A new report from the British Council has claimed that the number of internationally mobile students will grow at a much slower rate in the next ten years, with major study destinations unlikely to match the soaring recruitment they enjoyed over the last decade. The Council said numbers were likely to plateau, not peak.
March 13 2012
2 Min Read

A new report from the British Council has claimed that the number of internationally mobile students will grow at a much slower rate in the next ten years, with major study destinations unlikely to match the soaring recruitment they enjoyed over the last decade.

Growth in global mobility will slow to 11% by 2020, tempering the rapid rises of the last decade


The shape of things to come: Higher education global trends and emerging opportunities to 2020
, which was released on the opening day of the Going Global conference, looks at 50 countries comprising the bulk of global tertiary enrollments. It predicts that major markets such as China, South Korea and India are likely to send students abroad at lower or similar rates by 2020 – a very different picture to 2002-2009 – due to factors such as lower birth rates, a slowdown in overall tertiary participation, and a catch-up in tertiary standards in the developing world.

This trajectory would be broadly reflected in host countries. The report predicts inbound growth rates will remain flat for the US, Japan, Germany and France, and rise in Australia and the UK but at a significantly slower rate than before.

“I think everybody already is experiencing slowdown over the past few years – both in economic terms but also wider than that,” said Janet Illeva, director of research at the British Council. She added that numbers studying abroad would not peak in the next decade but that the situation was “more of a plateau”.

The report suggests that China will be instrumental in the slowdown, remaining the largest origin market for international students, but predicted to climb only 17,000 students to 585,000 by 2020 – despite having been responsible for a third of all outbound mobile students between 2002 and 2009.
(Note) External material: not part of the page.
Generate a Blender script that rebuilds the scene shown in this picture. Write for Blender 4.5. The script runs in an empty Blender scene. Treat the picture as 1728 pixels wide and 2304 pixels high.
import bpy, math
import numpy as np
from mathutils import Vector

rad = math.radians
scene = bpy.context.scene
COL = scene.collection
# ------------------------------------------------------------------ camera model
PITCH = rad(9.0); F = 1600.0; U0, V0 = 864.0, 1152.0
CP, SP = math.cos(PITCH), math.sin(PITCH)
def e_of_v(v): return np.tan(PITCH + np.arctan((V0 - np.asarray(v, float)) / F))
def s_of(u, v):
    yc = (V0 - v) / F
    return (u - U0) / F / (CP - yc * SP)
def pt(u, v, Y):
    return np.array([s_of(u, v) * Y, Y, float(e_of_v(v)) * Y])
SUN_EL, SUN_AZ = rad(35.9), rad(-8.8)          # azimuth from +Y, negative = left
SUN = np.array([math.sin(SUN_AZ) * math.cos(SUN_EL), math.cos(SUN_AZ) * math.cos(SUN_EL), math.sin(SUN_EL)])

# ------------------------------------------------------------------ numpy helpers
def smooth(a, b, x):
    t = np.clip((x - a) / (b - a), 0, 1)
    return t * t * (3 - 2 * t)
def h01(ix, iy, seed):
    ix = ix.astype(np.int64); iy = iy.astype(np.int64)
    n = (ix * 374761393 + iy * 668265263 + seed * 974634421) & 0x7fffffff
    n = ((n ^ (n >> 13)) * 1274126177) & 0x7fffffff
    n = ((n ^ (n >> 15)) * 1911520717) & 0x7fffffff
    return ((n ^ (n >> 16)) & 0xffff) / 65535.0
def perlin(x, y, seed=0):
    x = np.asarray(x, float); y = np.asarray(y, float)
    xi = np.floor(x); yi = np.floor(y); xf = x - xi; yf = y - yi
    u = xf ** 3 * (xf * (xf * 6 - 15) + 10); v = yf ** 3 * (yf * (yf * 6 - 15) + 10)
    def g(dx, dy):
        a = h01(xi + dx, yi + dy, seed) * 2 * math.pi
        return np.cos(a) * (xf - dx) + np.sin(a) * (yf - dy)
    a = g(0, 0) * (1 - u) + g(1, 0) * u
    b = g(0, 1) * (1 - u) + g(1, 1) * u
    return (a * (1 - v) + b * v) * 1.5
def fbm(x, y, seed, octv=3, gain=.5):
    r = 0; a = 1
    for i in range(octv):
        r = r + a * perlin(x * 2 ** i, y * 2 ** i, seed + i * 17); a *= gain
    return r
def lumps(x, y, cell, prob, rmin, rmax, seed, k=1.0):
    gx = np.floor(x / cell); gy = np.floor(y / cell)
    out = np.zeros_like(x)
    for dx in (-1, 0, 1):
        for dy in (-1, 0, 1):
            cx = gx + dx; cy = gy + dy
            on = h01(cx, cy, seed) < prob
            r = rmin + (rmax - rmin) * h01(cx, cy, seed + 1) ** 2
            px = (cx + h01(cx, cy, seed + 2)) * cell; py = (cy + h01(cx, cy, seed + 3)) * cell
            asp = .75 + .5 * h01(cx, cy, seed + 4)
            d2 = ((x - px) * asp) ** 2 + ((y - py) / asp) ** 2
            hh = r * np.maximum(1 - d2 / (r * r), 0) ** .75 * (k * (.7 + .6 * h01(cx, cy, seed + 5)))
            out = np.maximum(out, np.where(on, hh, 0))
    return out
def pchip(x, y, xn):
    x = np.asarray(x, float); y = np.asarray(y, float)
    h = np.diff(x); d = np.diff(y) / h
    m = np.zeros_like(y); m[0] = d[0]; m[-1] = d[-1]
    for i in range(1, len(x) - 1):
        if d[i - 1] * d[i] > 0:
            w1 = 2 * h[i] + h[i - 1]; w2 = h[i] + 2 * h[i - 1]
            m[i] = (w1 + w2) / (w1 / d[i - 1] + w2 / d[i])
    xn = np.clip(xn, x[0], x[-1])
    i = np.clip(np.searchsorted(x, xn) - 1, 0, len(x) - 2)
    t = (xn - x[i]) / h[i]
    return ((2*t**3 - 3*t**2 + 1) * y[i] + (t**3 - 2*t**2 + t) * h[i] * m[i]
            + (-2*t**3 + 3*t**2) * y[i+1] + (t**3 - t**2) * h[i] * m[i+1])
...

South Korea, tipped to remain the third biggest sender, would remain stable, growing just 7,000 to 134,000 by 2020. Meanwhile, India would be the source of most new demand increasing from 211,000 to 296,000, around 71,000 students, but this compares with growth of 125,000 students between 2002 and 2009. Other markets will grow, but not fast enough to offset the Chinese deceleration, says the report.

Some study destinations also stand to benefit more than others. According to the report, Australia would welcome the most international students – an additional 50,000 students (on top of the current 258,000) – thanks to its proximity to Asia. The UK would follow with an additional 30,000, although student visa policy may hamper this. Canada, Spain and Brazil are also tipped for strong growth.

Illeva said that the sector would consequently face “more competition in the next decade” between established student destinations, and emerging ones, although she predicts that there will be “much wider collaboration both in transnational education and research”.

Commenting on the UK’s prospects, Dr Jo Beall, the British Council’s Director of Education and Society, said: “Our study shows that the next ten years are critical – the UK has a decade of opportunity ahead of it, if its universities, colleges, business leaders and policy makers are ready to take decisive steps to engage with the global higher education market.”

“The UK has a decade of opportunity ahead of it”

While reliable data is not yet available, the report says it is not impossible that the fastest growing inbound markets in future could be countries such as China, Singapore, Malaysia and a Gulf state as they work to improve standards and thrive as regional education hubs.